** START OF SUPPLIED MATERIAL **

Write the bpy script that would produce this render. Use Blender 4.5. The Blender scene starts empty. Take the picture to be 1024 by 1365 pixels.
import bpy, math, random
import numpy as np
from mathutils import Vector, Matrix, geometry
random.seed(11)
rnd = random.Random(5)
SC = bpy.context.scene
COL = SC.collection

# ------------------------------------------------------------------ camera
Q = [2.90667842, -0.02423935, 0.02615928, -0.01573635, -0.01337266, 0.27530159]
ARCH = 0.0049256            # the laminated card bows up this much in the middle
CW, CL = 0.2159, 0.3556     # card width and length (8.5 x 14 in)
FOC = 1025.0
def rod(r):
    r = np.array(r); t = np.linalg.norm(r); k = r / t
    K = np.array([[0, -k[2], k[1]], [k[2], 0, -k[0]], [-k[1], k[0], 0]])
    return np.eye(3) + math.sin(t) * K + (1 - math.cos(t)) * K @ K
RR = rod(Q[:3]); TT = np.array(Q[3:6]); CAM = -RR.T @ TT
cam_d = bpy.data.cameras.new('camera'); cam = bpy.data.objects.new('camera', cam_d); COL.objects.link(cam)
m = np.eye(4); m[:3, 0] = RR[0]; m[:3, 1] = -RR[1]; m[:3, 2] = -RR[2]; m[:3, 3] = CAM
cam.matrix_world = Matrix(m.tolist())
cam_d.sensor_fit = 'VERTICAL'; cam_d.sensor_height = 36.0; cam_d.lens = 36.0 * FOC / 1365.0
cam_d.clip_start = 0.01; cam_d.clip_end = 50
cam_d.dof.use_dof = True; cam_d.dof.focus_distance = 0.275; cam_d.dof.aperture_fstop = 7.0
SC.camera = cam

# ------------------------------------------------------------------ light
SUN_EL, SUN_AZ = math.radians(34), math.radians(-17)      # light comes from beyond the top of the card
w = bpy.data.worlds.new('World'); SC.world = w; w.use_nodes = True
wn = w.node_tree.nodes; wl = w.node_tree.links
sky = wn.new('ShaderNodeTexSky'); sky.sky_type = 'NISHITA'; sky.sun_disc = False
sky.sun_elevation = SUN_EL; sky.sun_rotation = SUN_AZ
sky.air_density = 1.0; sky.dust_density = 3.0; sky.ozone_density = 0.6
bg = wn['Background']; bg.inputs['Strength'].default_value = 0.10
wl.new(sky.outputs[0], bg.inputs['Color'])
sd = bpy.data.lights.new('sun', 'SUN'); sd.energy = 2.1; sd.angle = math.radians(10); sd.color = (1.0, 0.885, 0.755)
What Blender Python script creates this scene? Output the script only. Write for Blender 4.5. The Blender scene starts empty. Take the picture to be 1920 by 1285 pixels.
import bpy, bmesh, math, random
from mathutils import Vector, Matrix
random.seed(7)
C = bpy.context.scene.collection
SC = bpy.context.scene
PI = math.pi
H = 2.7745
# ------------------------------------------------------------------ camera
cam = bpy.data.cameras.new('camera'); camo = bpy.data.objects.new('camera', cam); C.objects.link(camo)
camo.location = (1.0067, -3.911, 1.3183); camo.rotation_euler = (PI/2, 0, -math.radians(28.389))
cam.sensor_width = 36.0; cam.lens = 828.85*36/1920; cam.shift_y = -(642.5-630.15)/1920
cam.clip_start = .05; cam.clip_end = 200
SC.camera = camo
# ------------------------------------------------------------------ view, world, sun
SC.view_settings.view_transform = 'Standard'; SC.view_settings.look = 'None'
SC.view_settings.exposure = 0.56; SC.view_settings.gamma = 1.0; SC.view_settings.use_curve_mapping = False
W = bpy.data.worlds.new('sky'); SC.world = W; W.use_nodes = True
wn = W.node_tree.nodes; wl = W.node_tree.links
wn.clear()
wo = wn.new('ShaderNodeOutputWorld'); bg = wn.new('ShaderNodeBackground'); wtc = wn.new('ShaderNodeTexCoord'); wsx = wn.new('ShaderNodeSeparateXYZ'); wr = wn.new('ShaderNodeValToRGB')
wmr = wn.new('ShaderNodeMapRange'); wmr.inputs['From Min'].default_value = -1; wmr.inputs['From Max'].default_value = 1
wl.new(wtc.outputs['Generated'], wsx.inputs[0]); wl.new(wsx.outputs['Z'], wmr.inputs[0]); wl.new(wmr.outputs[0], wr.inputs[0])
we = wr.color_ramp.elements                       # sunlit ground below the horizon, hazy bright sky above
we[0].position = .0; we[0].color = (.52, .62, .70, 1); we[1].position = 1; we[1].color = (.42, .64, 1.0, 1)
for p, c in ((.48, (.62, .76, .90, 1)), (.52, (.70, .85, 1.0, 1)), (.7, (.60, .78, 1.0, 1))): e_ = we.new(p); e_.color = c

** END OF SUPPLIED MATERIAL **

## REQUIREMENTS
Every line above should be retyped exactly as given.

## RESULT
Write the bpy script that would produce this render. Use Blender 4.5. The Blender scene starts empty. Take the picture to be 1024 by 1365 pixels.
import bpy, math, random
import numpy as np
from mathutils import Vector, Matrix, geometry
random.seed(11)
rnd = random.Random(5)
SC = bpy.context.scene
COL = SC.collection

# ------------------------------------------------------------------ camera
Q = [2.90667842, -0.02423935, 0.02615928, -0.01573635, -0.01337266, 0.27530159]
ARCH = 0.0049256            # the laminated card bows up this much in the middle
CW, CL = 0.2159, 0.3556     # card width and length (8.5 x 14 in)
FOC = 1025.0
def rod(r):
    r = np.array(r); t = np.linalg.norm(r); k = r / t
    K = np.array([[0, -k[2], k[1]], [k[2], 0, -k[0]], [-k[1], k[0], 0]])
    return np.eye(3) + math.sin(t) * K + (1 - math.cos(t)) * K @ K
RR = rod(Q[:3]); TT = np.array(Q[3:6]); CAM = -RR.T @ TT
cam_d = bpy.data.cameras.new('camera'); cam = bpy.data.objects.new('camera', cam_d); COL.objects.link(cam)
m = np.eye(4); m[:3, 0] = RR[0]; m[:3, 1] = -RR[1]; m[:3, 2] = -RR[2]; m[:3, 3] = CAM
cam.matrix_world = Matrix(m.tolist())
cam_d.sensor_fit = 'VERTICAL'; cam_d.sensor_height = 36.0; cam_d.lens = 36.0 * FOC / 1365.0
cam_d.clip_start = 0.01; cam_d.clip_end = 50
cam_d.dof.use_dof = True; cam_d.dof.focus_distance = 0.275; cam_d.dof.aperture_fstop = 7.0
SC.camera = cam

# ------------------------------------------------------------------ light
SUN_EL, SUN_AZ = math.radians(34), math.radians(-17)      # light comes from beyond the top of the card
w = bpy.data.worlds.new('World'); SC.world = w; w.use_nodes = True
wn = w.node_tree.nodes; wl = w.node_tree.links
sky = wn.new('ShaderNodeTexSky'); sky.sky_type = 'NISHITA'; sky.sun_disc = False
sky.sun_elevation = SUN_EL; sky.sun_rotation = SUN_AZ
sky.air_density = 1.0; sky.dust_density = 3.0; sky.ozone_density = 0.6
bg = wn['Background']; bg.inputs['Strength'].default_value = 0.10
wl.new(sky.outputs[0], bg.inputs['Color'])
sd = bpy.data.lights.new('sun', 'SUN'); sd.energy = 2.1; sd.angle = math.radians(10); sd.color = (1.0, 0.885, 0.755)
What Blender Python script creates this scene? Output the script only. Write for Blender 4.5. The Blender scene starts empty. Take the picture to be 1920 by 1285 pixels.
import bpy, bmesh, math, random
from mathutils import Vector, Matrix
random.seed(7)
C = bpy.context.scene.collection
SC = bpy.context.scene
PI = math.pi
H = 2.7745
# ------------------------------------------------------------------ camera
cam = bpy.data.cameras.new('camera'); camo = bpy.data.objects.new('camera', cam); C.objects.link(camo)
camo.location = (1.0067, -3.911, 1.3183); camo.rotation_euler = (PI/2, 0, -math.radians(28.389))
cam.sensor_width = 36.0; cam.lens = 828.85*36/1920; cam.shift_y = -(642.5-630.15)/1920
cam.clip_start = .05; cam.clip_end = 200
SC.camera = camo
# ------------------------------------------------------------------ view, world, sun
SC.view_settings.view_transform = 'Standard'; SC.view_settings.look = 'None'
SC.view_settings.exposure = 0.56; SC.view_settings.gamma = 1.0; SC.view_settings.use_curve_mapping = False
W = bpy.data.worlds.new('sky'); SC.world = W; W.use_nodes = True
wn = W.node_tree.nodes; wl = W.node_tree.links
wn.clear()
wo = wn.new('ShaderNodeOutputWorld'); bg = wn.new('ShaderNodeBackground'); wtc = wn.new('ShaderNodeTexCoord'); wsx = wn.new('ShaderNodeSeparateXYZ'); wr = wn.new('ShaderNodeValToRGB')
wmr = wn.new('ShaderNodeMapRange'); wmr.inputs['From Min'].default_value = -1; wmr.inputs['From Max'].default_value = 1
wl.new(wtc.outputs['Generated'], wsx.inputs[0]); wl.new(wsx.outputs['Z'], wmr.inputs[0]); wl.new(wmr.outputs[0], wr.inputs[0])
we = wr.color_ramp.elements                       # sunlit ground below the horizon, hazy bright sky above
we[0].position = .0; we[0].color = (.52, .62, .70, 1); we[1].position = 1; we[1].color = (.42, .64, 1.0, 1)
for p, c in ((.48, (.62, .76, .90, 1)), (.52, (.70, .85, 1.0, 1)), (.7, (.60, .78, 1.0, 1))): e_ = we.new(p); e_.color = c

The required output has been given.